企業情報検索サイト「天眼査(Tianyancha)」の調べでは、 拼多多の現CEO陳磊氏が法定代表人を務める「上海易翼信息科技(Shanghai Yiyi Information Technology)」が、今年1月に「上海付費通信息服務(Shanghai FuFeiTong Information Service)」の株式の50.01%を取得し、正式に筆頭株主になったという。 付費通はアントグループの決済サービス「アリペイ」やテンセントの「WeChat Pay(微信支付)」を運営する「財付通科技(Tenpay)」と共に、 2011年にサードパーティ決済ライセンスを取得した企業である。

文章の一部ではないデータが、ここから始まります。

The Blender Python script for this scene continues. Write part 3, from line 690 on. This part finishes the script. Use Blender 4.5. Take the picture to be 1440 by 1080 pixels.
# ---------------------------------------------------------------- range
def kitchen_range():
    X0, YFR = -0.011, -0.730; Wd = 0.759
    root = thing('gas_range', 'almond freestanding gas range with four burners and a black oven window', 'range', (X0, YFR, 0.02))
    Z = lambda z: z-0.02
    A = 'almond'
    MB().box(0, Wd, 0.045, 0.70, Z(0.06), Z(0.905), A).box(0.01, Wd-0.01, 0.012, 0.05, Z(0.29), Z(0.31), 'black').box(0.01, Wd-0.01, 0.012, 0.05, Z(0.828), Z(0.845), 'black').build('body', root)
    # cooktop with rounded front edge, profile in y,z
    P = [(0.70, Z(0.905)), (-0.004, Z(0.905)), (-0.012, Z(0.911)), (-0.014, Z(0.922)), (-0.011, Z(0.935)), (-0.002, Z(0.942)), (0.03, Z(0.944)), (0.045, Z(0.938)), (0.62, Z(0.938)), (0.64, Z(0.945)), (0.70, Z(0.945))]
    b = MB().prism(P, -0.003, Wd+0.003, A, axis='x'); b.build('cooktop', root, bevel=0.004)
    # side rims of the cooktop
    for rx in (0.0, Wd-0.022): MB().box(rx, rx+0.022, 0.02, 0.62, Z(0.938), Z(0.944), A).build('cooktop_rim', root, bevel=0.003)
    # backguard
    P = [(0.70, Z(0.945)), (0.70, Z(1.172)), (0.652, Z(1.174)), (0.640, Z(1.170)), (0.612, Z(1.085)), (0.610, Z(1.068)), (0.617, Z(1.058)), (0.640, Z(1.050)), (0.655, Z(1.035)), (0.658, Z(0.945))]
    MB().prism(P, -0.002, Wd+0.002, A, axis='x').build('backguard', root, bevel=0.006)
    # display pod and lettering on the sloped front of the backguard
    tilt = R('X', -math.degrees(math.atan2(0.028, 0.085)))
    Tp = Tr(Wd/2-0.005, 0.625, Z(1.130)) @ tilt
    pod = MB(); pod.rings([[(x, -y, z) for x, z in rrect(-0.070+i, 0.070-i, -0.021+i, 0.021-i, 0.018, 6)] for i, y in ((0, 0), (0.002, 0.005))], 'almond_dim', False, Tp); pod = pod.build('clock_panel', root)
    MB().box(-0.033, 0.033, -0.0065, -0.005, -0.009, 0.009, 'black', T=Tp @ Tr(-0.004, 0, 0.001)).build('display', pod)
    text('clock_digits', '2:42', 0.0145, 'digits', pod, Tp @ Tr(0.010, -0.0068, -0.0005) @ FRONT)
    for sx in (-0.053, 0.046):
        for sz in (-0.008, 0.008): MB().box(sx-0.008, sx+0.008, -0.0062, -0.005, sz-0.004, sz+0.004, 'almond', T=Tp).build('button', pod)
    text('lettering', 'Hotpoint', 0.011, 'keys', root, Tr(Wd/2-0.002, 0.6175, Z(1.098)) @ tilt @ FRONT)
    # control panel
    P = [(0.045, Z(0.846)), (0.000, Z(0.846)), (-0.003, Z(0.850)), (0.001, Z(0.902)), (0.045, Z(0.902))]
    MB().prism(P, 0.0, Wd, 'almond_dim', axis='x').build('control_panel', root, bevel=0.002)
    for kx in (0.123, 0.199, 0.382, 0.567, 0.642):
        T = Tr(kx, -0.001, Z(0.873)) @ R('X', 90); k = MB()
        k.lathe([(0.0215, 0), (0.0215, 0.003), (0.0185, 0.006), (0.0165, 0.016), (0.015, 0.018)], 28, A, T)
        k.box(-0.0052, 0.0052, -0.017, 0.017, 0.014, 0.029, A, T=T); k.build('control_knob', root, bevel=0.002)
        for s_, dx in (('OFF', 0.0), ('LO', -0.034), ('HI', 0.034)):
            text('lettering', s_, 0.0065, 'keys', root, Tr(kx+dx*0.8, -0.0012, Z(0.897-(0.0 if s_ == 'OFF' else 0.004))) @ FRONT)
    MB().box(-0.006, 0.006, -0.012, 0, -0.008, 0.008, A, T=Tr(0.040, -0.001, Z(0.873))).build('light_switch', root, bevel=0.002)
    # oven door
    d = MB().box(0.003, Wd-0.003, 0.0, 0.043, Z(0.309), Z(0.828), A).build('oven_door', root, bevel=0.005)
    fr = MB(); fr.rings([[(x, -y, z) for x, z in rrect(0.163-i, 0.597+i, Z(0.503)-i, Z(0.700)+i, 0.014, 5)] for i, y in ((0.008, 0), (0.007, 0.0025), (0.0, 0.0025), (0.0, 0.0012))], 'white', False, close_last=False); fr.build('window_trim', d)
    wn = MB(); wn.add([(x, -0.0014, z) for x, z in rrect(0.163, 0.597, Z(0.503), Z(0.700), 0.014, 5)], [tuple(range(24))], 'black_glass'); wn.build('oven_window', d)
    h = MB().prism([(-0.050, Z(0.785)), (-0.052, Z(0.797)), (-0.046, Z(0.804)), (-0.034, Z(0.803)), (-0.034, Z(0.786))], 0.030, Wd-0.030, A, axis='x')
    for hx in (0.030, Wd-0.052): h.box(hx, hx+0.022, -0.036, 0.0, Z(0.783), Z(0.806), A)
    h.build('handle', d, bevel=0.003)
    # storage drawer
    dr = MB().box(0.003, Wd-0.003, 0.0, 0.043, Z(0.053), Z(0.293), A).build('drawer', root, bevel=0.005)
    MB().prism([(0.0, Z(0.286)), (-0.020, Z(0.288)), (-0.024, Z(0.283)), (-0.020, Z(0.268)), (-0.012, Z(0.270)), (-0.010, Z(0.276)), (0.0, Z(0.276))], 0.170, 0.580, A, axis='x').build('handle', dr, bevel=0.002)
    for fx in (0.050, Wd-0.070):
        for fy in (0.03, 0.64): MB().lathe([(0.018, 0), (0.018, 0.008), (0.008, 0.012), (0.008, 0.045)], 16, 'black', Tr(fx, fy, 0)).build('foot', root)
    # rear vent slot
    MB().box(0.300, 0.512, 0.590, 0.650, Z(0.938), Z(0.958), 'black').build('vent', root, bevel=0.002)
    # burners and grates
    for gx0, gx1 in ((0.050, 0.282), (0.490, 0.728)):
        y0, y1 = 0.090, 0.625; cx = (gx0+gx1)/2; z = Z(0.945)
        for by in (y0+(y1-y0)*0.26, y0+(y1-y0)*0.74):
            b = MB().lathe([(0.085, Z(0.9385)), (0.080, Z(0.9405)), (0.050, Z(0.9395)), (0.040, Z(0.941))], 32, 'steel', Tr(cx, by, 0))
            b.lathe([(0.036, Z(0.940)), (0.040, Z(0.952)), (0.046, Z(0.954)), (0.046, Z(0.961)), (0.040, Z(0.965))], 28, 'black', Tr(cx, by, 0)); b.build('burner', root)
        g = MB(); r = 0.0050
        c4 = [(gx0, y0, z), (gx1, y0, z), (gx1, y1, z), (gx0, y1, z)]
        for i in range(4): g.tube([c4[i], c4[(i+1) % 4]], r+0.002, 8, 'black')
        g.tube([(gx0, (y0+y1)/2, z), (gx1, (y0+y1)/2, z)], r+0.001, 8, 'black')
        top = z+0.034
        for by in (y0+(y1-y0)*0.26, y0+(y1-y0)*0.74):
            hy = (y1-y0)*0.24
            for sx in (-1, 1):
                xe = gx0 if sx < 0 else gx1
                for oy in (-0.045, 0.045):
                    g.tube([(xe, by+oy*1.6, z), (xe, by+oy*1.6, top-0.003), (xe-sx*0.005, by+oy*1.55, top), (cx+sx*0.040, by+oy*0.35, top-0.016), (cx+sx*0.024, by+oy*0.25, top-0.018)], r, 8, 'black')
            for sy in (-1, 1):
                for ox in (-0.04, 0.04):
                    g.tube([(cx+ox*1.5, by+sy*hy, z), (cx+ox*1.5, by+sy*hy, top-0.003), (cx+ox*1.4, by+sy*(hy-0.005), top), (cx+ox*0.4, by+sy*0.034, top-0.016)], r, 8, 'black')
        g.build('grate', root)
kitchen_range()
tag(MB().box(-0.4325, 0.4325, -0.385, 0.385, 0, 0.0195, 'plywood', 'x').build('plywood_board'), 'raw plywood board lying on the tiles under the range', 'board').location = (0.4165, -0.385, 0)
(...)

決済チャネルを選ぶのはユーザーだが、大手企業が自前のシステムに取引データを保持しようとしているのは明らかだ。美団がアリペイ決済を閉め出したのはその好例である。2020年第3四半期時点で、拼多多のGMV(流通取引総額)は12カ月で1兆4576億元(約23兆円)に達し、年間アクティブユーザーも7億3000万人に達している。顧客基盤を固めた今、拼多多が自前で取引を完結できる機会をあきらめたくないのは当然だ。
サードパーティーを利用した決済は、今のところ「銀聯(UnionPay)」の手法を踏襲しており、手数料は最も高い業界で0.6%だ。拼多多の2019年の年次報告書によると、2017~2019年の3年間に、拼多多はテンセントに決済処理で5億1600万元(約81億円)、広告で12億6600万元(約200億円)、クラウドサービスで22億9800万元(約360億円)を支払ってきた。
数カ月前、拼多多の関係者は「多多銭包は多くの革新的事業と連携する。内部テストでは、主に社員たちが拼多多アプリ内商品の決済に限って使用している」と話していた。
現在では、利益還元キャンペーン「百億補貼(100億元値引き)」や住宅地向け共同購入サービス「多多買菜(Duoduomaicai)」など、すべてのサービスで多多銭包決済が利用できるようになっている。
決済ライセンスを取得した今、拼多多がEC決済すべてを自前で処理するようになるのは時間の問題だ。拼多多が次に狙うのは物流業務かもしれない。